The heavier hitters offer grounding through the day: ‘Boss Burgers’ like the ‘Samosalicious Smash’ and ‘Shams’ Signature,’ tidy ‘Veg and Non-Veg Tiffins’ for fuss-free variety, and ‘Substantials’ that lean into appetite with ‘Pulled Mutton Nihari,’ ‘Parkstreet Chicken’ and ‘Pepper Chicken’ with ‘Black Rice Congee.’ A final sweep of ‘Banoffee Pie,’ ‘Basque Cheesecake’ and ‘Dessert Nachos’ softens the landing, while the beverage line-up toggles between iced matcha coolness and comforting warmers, ensuring the menu closes as confidently as it began.
From fashion to film and everything in between, the word on the street is clear: nostalgia, vintage, retro, and deliberate anachronism are back in favour. With a clever play on this phenomenon, SOCIAL inculcates it severely in its revamp. From cocktails like ‘Lifafa,’ an unmissable evocation of the golden days of letter-writing and postcards to the classic Nescafe jar as a cocktail cup, the hook is clear.

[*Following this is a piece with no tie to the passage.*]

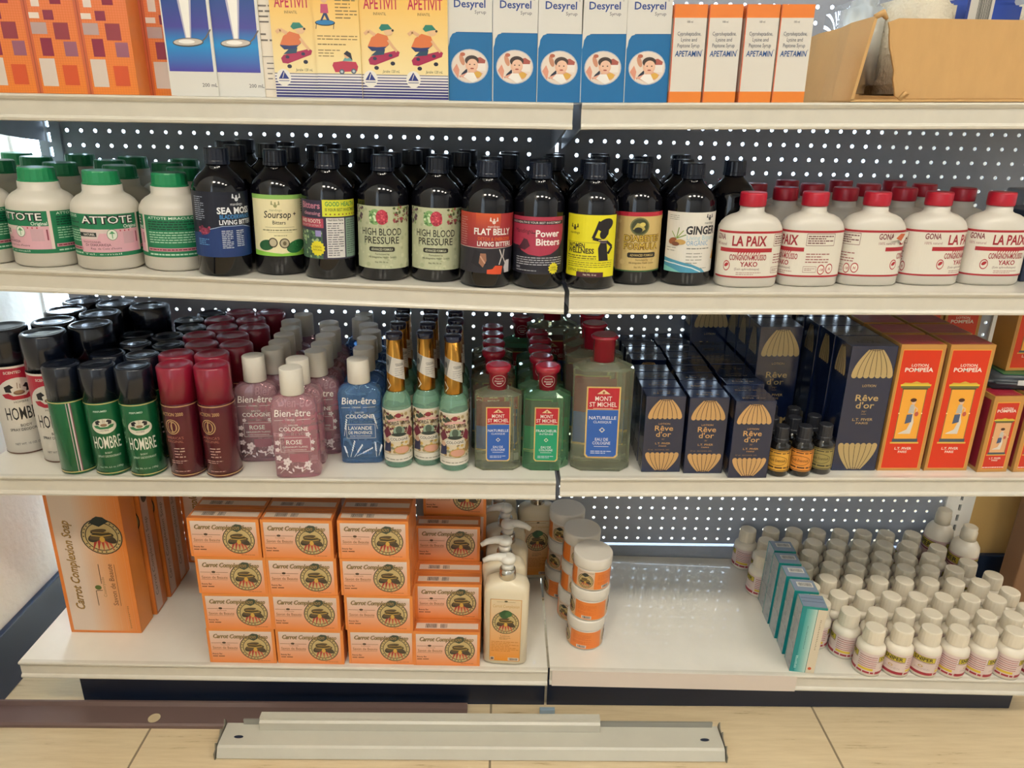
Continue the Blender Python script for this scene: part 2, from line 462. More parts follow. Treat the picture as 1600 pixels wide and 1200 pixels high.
def panel(x0, cols):
    z0 = .995-P1*33; rows = 54
    g = pegboard(x0, cols, z0, rows)
    o = g.build('back_panel', pgrey, unit)
    bm = bmesh.new(); bm.from_mesh(o.data); bmesh.ops.remove_doubles(bm, verts=bm.verts, dist=1e-5); bm.to_mesh(o.data); bm.free()
    s = o.modifiers.new('thickness', 'SOLIDIFY'); s.thickness = .0012; s.offset = 0
panel(-36.45*P1, 34); panel(0, 34)
def upright(xc, w, mats, xs=None, closed=False):
    xs = xs or xc; g = Geo(); a = xc-w/2; b2 = xc+w/2; s0, s1 = xs-.003, xs+.003; y0, y1 = -.006, .0
    g.box(a, y0, 0, s0, y1, 1.66); g.box(s1, y0, 0, b2, y1, 1.66); g.box(a, y1, 0, a+.003, .012, 1.66); g.box(b2-.003, y1, 0, b2, .012, 1.66)
    z = 0.
    while z < 1.66:
        g.box(s0, y0, z, s1, y1, z+.0095); z += P1
    o = g.build('upright', mats, unit)
    if closed: Geo().box(a+.002, .008, 0, b2-.002, .0115, 1.66).build('channel_back', blackm, o)  # dark plate added so that the slots read black
upright(-.957, .040, pgrey); upright(-.0437, .066, pgrey, -.037); upright(.879, .062, white, .880, True)
g = Geo(); g.box(XL, -.004, .085, SEAM-.001, .012, .1395); g.box(SEAM+.001, -.004, .085, XR, .012, .1395); g.build('bottom_rail', pgrey, unit)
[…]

And it works brilliantly.
The menus, no more old boring leaflets but periodical newspapers. Care for that old-world touch and feel of a newspaper? “Pick up our menu,” SOCIAL would retort. On the frontpage of the Drinks Menu is the headline ‘How India Drinks,’ with images of India’s diverse drinks and drinking habits ranging from toddy to classic Old Monk and Coke. At the centre is a passage which starts, “No great story ever started with a salad — it always began with a drink.”
While generally an enthusiast of the literary, one wishes to give ‘SOCIAL Bomb’ absinthe — the ‘Green Fairy’ — a miss in favour of ‘Lifafa’ for its multivalent qualities. Not only is the cocktail in a nostalgic packaging but it comes with the bonus of mobility: one could safely go off the rocker dancing and still manage to not spill a drop. The taste? Of something from the past.
In terms of food, without much thinking, the ‘Nihari Mutton Ramen’ takes the top spot. You can indulge in the vestiges of that Purani Dilli taste with this nihari broth infused seamlessly with ramen and topped with an egg and mutton chunks.

Connaught Place’s SOCIAL is none of that exuberant, condescending affair that makes you curl into a ball if you’re not a high-fly socialite of the city. Situated in what used to be a post office within the colonial quarters, it brings vintage sorting tables, British era teller-style bars and stamp adorned walls with a spin of a reimagined classic design. Thus, in the environs of Lutyens’ Delhi, sitting in an erstwhile post office, leafing through a menu which is a newspaper and sipping on drinks like ‘Lifafa,’ — the schbang is a word-perfect arrangement for a cheery hour with a retro glint.